Geldiğimiz bu noktada, iktidarı ve muhalefeti ile siyasetin sorumluluğunun yanısıra yargının da büyük sorumluluğu var. Türkiye'de yargı, belki hiç bir dönemde 'adalet'e yüklediğimiz kutsal anlama uygun bir mükemmellikte işlemedi; fakat -göreceli de olsa-  bağımsız olduğu dönemler oldu. Tümüyle tarafsız olduğu dönemleri hiç hatırlamıyorum. Bu sınırlı tarafsızlığın bile siyasal kasıtlarla zedelendiği, hesaplaşma aracı halinde geldiği son 10 yıla yakın süredir, bu savrulmanın ağır bedellerini ödedik, ödemeye de devam ediyoruz.

Şimdi çok daha vahim bir durumla karşı karşıyayız.

Bir hukuk uygulayıcısının, yargıç ya da savcının görev sınırları içindeki hukuki kararı nedeniyle mesleğinden, hatta özgürlüğünden yoksun bırakıldığı ortamda artık, hukuk kitaplarında okuduğumuz yargıdan söz etmek imkansızdır.

Muhalefet, bu alanda ilk tehlikeli adımlar atılırken, işin sonunun nereye varacağını -ne yazık ki- göremedi. Daha da vahimi, hakim ve savcıların uğratıldığı yaptırımlara, kötü örnekleri emsal alarak,  "onlar da hak etmişlerdi" mantığıyla ve öç duygusuyla sessiz ve seyirci kaldı. Şimdi, geldiğimiz noktada, bağımsızlık ve tarafsızlık sadece boş bir söylem ve bir hayalden ibaret.

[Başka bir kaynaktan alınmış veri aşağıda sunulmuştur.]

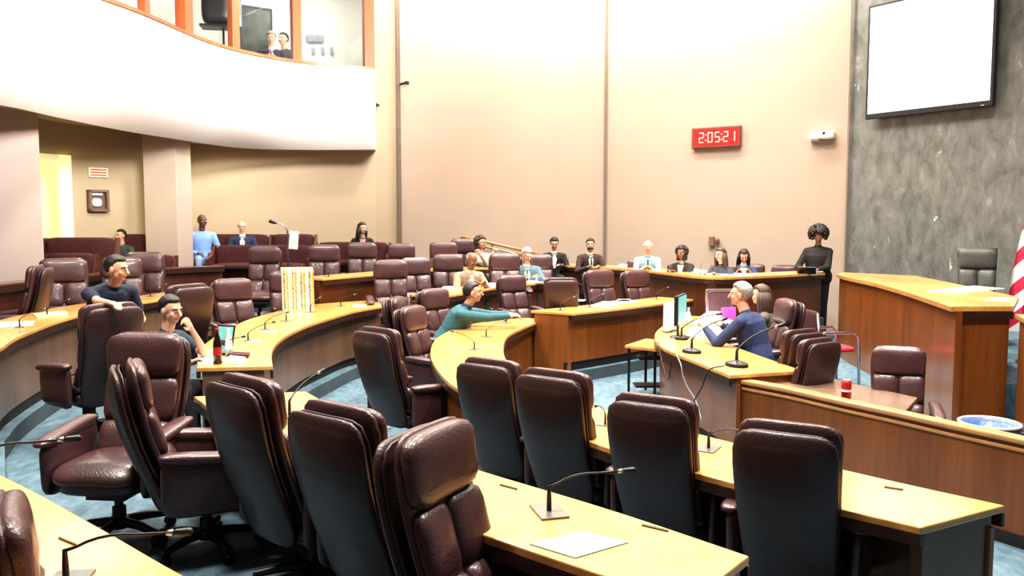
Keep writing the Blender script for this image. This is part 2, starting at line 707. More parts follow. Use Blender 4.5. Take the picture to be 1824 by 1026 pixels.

Hukuk tarihimiz bu konuda ayıplıdır. 27 Mayıs öncesi ve sonrasında, 12 Eylül'de, 28 Şubat'ta benzer süreçler yaşadık. Yassıada Mahkemelerinde, sanık sandalyesine oturtulan ülkenin seçilmiş yöneticilerine "sizi buraya tıkan kuvvet böyle istiyor" diyen yargıçlar, yargımızın yüz kızartıcı örnekleri olarak hala anımsanıyor. Sonraki dönemlerde de, adaletin kılıcı olmak yerine, kuvvetlinin balyozu olmayı seçen yargı uygulamalarına tanık olduk. Bütün bunlar "hukuk devleti" anlayışının kağıttan bilince, dilden kalbe, sözden uygulamaya intikal etmemiş olmasının sonuçlarıdır.

Toplu mağduriyetler üreten sürecin yanlışlarını ayıklamak için kurulduğu varsayılan OHAL Komisyonu, uluslararası hukuk denetimini savsaklamak için uydurulmuş siyasi bir mekanizmadan ibaret olarak görünüyor. Ne yazık ki, sadre şifa, derde deva bir sonuç üretmiyor; adaletin maruz kaldığı tahribatı giderecek kuvvette ve dirayette görünmüyor. Oysa buna çok ve acilen ihtiyaç var.

Son yıllarda yaşadığımız olaylar, devlet kurallarının, yasaların, hatta Anayasa'nın hiçe sayılması karşısında -hemen tüm toplumca- yaşadığımız teslimiyet ve suskunluk, Türkiye'de kurumların olmadığını bize öğretti. En vahim olan budur. Oysa, çağdaş devlet kurallarıyla ve kurumlarıyla yönetilir; varlığını, saygınlığını ve devamlılığını bununla sağlar.

Türkiye'de hukuk devletinin kuralları ve demokrasinin bunca yıllık kazanımları çiğnenirken, yüksek yargı organlarının, üniversitelerin, hukuk fakültelerinin suskunluğu, hatta suskunluktan öte tabasbusu, sanırım, ileride demokrasi tarihimizin ibret verici sayfaları olarak kitaplarda yer alacaktır.

-------------------------------------------------------------------

*Ey boş vaad, ey sonsuz ve kesin yalan,

 Ey mahkemelerden her zaman kovulan hak!"